**TO DO**
Search the listing below for "scene". Copy each matching line.

**RECORDED INFORMATION**
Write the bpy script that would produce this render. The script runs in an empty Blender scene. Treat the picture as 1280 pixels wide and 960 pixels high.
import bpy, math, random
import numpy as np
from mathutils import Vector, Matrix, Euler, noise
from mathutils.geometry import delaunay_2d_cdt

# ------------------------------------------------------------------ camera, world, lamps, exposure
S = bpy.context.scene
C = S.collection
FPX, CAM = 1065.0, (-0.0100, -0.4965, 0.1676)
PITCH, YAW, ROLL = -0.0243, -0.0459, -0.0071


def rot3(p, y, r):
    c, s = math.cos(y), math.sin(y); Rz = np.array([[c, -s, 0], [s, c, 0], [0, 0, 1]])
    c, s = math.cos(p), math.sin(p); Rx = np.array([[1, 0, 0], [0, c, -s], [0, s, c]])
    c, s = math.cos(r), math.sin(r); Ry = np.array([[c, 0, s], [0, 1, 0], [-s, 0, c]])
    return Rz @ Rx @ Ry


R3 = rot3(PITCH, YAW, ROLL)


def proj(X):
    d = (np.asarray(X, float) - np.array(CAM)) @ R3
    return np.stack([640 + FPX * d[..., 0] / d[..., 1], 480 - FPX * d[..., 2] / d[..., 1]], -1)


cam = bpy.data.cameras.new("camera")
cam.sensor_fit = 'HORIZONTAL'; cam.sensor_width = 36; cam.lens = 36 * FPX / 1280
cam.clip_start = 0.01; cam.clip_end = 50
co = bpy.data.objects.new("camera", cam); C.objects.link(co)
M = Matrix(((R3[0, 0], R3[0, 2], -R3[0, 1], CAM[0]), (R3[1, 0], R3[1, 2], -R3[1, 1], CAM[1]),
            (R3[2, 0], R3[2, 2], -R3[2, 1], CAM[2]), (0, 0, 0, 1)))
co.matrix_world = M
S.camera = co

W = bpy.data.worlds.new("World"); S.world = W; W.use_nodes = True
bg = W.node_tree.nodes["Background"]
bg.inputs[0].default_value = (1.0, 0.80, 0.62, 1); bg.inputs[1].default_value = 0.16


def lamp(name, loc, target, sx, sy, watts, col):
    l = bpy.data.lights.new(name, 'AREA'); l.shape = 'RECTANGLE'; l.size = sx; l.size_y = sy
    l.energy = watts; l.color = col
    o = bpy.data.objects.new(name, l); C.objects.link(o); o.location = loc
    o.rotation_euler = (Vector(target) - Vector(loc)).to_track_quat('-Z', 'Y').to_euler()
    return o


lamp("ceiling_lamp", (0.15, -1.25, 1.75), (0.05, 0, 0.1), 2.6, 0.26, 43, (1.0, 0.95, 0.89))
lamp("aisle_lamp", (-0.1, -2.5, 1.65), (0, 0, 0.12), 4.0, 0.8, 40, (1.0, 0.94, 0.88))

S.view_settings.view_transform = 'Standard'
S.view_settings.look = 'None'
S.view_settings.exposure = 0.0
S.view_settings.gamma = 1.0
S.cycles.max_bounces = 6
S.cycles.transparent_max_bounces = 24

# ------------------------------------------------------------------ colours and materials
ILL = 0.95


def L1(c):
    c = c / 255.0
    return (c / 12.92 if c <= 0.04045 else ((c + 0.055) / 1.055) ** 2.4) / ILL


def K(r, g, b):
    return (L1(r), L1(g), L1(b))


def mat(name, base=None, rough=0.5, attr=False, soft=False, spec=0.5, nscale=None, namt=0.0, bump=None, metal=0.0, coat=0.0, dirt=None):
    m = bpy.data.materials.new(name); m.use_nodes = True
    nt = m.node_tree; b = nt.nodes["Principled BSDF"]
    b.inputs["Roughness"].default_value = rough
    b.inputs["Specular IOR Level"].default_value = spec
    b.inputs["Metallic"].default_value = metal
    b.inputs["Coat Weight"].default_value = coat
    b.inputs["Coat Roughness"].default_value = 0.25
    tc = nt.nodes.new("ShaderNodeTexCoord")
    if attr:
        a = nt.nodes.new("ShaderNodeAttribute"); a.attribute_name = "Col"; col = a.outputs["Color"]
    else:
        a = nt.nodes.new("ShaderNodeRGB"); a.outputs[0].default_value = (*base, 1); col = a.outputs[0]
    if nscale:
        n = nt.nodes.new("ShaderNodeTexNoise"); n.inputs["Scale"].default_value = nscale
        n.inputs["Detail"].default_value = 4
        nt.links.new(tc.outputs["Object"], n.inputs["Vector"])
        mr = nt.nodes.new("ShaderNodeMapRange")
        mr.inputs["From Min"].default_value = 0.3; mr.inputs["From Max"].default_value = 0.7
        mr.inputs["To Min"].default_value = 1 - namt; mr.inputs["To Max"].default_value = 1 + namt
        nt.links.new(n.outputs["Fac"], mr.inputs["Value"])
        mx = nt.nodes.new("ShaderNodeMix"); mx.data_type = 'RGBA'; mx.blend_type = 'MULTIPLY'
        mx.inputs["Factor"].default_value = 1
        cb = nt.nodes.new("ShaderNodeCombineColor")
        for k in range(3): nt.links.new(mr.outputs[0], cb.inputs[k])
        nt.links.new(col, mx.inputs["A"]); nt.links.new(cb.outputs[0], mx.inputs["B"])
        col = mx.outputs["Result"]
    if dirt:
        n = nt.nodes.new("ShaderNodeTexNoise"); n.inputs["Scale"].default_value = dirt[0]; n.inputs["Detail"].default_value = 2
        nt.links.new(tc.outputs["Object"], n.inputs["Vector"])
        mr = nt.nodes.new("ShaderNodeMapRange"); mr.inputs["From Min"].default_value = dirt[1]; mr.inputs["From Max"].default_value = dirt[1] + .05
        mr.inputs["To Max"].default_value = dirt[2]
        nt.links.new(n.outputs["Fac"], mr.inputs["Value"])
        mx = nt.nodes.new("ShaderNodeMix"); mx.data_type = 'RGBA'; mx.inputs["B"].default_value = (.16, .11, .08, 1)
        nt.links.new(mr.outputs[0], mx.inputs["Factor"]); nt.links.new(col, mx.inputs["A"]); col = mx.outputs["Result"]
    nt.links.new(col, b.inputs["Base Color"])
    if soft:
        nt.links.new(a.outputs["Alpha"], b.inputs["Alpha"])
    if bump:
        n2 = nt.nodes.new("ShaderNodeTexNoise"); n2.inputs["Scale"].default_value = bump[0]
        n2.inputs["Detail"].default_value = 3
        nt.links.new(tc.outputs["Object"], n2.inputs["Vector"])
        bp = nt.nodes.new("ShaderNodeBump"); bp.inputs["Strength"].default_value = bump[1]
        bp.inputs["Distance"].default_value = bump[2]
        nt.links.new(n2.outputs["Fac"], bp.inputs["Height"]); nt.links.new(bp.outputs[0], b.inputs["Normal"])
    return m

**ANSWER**
Write the bpy script that would produce this render. The script runs in an empty Blender scene. Treat the picture as 1280 pixels wide and 960 pixels high.
S = bpy.context.scene